* Objective *
Print the records below word for word, but leave out the pictures.

* Dataset rows *
====
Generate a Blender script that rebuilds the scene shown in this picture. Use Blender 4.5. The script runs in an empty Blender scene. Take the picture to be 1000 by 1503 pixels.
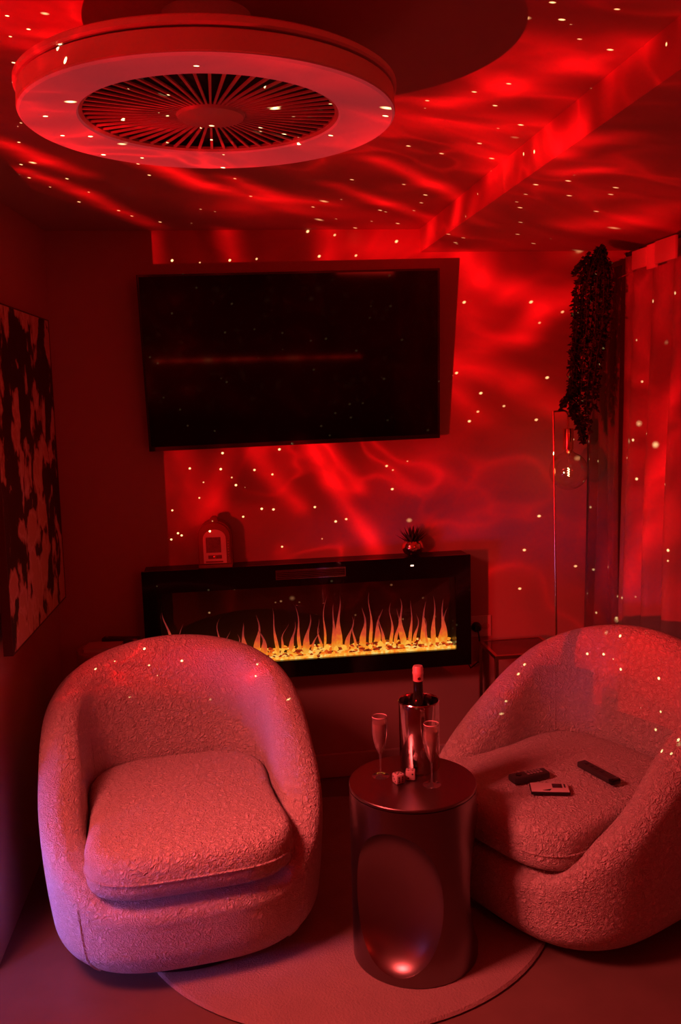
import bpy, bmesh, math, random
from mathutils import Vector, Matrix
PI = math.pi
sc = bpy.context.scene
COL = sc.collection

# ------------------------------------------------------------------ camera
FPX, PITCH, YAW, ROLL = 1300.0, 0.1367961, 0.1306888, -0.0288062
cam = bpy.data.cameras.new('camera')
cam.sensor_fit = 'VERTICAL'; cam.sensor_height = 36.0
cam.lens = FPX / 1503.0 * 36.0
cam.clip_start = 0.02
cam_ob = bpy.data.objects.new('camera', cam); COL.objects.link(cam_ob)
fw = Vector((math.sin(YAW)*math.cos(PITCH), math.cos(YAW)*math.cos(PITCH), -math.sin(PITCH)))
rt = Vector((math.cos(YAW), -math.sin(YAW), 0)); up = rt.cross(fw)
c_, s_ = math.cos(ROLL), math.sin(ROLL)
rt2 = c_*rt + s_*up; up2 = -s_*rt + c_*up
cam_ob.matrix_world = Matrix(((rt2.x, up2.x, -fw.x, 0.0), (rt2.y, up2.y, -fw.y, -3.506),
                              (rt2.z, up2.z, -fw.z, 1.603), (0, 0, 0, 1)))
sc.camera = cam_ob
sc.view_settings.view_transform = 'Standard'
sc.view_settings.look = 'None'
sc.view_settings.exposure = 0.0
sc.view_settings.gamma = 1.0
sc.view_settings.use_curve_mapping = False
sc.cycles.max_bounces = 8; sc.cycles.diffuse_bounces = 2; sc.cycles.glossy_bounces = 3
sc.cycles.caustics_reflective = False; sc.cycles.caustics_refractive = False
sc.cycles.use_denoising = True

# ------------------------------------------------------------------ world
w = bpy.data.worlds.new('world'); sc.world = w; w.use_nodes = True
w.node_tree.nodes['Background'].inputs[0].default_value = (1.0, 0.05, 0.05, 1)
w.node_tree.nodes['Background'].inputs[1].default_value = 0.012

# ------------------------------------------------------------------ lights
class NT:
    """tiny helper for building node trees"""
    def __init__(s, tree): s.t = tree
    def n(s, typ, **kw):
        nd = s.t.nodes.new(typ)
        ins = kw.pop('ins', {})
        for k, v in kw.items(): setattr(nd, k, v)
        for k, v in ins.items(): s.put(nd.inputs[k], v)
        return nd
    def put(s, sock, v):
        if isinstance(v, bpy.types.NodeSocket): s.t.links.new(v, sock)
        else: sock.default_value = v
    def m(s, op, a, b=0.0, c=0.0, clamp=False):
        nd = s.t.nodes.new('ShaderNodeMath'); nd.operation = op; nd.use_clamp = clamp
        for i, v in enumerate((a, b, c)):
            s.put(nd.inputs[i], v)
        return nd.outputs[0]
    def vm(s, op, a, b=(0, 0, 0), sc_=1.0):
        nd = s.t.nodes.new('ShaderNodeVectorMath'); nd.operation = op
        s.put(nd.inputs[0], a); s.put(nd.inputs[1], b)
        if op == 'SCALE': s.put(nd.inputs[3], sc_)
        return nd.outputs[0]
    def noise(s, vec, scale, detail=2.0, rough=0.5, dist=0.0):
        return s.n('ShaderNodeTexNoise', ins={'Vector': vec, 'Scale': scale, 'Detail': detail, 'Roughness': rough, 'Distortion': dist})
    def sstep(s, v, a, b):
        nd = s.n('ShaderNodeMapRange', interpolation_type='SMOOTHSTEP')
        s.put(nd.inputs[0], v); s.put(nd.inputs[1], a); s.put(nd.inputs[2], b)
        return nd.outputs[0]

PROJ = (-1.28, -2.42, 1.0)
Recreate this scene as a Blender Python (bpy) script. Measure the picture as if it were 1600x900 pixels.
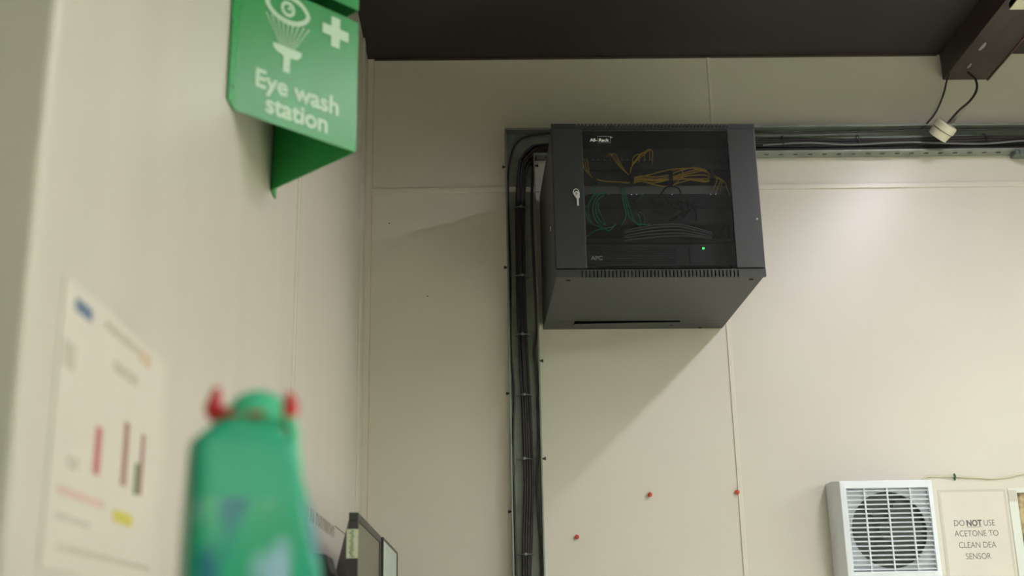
====
* Answer to this problem *
Generate a Blender script that rebuilds the scene shown in this picture. Use Blender 4.5. The script runs in an empty Blender scene. Take the picture to be 1000 by 1503 pixels.
import bpy, bmesh, math, random
from mathutils import Vector, Matrix
PI = math.pi
sc = bpy.context.scene
COL = sc.collection

# ------------------------------------------------------------------ camera
FPX, PITCH, YAW, ROLL = 1300.0, 0.1367961, 0.1306888, -0.0288062
cam = bpy.data.cameras.new('camera')
cam.sensor_fit = 'VERTICAL'; cam.sensor_height = 36.0
cam.lens = FPX / 1503.0 * 36.0
cam.clip_start = 0.02
cam_ob = bpy.data.objects.new('camera', cam); COL.objects.link(cam_ob)
fw = Vector((math.sin(YAW)*math.cos(PITCH), math.cos(YAW)*math.cos(PITCH), -math.sin(PITCH)))
rt = Vector((math.cos(YAW), -math.sin(YAW), 0)); up = rt.cross(fw)
c_, s_ = math.cos(ROLL), math.sin(ROLL)
rt2 = c_*rt + s_*up; up2 = -s_*rt + c_*up
cam_ob.matrix_world = Matrix(((rt2.x, up2.x, -fw.x, 0.0), (rt2.y, up2.y, -fw.y, -3.506),
                              (rt2.z, up2.z, -fw.z, 1.603), (0, 0, 0, 1)))
sc.camera = cam_ob
sc.view_settings.view_transform = 'Standard'
sc.view_settings.look = 'None'
sc.view_settings.exposure = 0.0
sc.view_settings.gamma = 1.0
sc.view_settings.use_curve_mapping = False
sc.cycles.max_bounces = 8; sc.cycles.diffuse_bounces = 2; sc.cycles.glossy_bounces = 3
sc.cycles.caustics_reflective = False; sc.cycles.caustics_refractive = False
sc.cycles.use_denoising = True

# ------------------------------------------------------------------ world
w = bpy.data.worlds.new('world'); sc.world = w; w.use_nodes = True
w.node_tree.nodes['Background'].inputs[0].default_value = (1.0, 0.05, 0.05, 1)
w.node_tree.nodes['Background'].inputs[1].default_value = 0.012

# ------------------------------------------------------------------ lights
class NT:
    """tiny helper for building node trees"""
    def __init__(s, tree): s.t = tree
    def n(s, typ, **kw):
        nd = s.t.nodes.new(typ)
        ins = kw.pop('ins', {})
        for k, v in kw.items(): setattr(nd, k, v)
        for k, v in ins.items(): s.put(nd.inputs[k], v)
        return nd
    def put(s, sock, v):
        if isinstance(v, bpy.types.NodeSocket): s.t.links.new(v, sock)
        else: sock.default_value = v
    def m(s, op, a, b=0.0, c=0.0, clamp=False):
        nd = s.t.nodes.new('ShaderNodeMath'); nd.operation = op; nd.use_clamp = clamp
        for i, v in enumerate((a, b, c)):
            s.put(nd.inputs[i], v)
        return nd.outputs[0]
    def vm(s, op, a, b=(0, 0, 0), sc_=1.0):
        nd = s.t.nodes.new('ShaderNodeVectorMath'); nd.operation = op
        s.put(nd.inputs[0], a); s.put(nd.inputs[1], b)
        if op == 'SCALE': s.put(nd.inputs[3], sc_)
        return nd.outputs[0]
    def noise(s, vec, scale, detail=2.0, rough=0.5, dist=0.0):
        return s.n('ShaderNodeTexNoise', ins={'Vector': vec, 'Scale': scale, 'Detail': detail, 'Roughness': rough, 'Distortion': dist})
    def sstep(s, v, a, b):
        nd = s.n('ShaderNodeMapRange', interpolation_type='SMOOTHSTEP')
        s.put(nd.inputs[0], v); s.put(nd.inputs[1], a); s.put(nd.inputs[2], b)
        return nd.outputs[0]

PROJ = (-1.28, -2.42, 1.0)
Recreate this scene as a Blender Python (bpy) script. Measure the picture as if it were 1600x900 pixels.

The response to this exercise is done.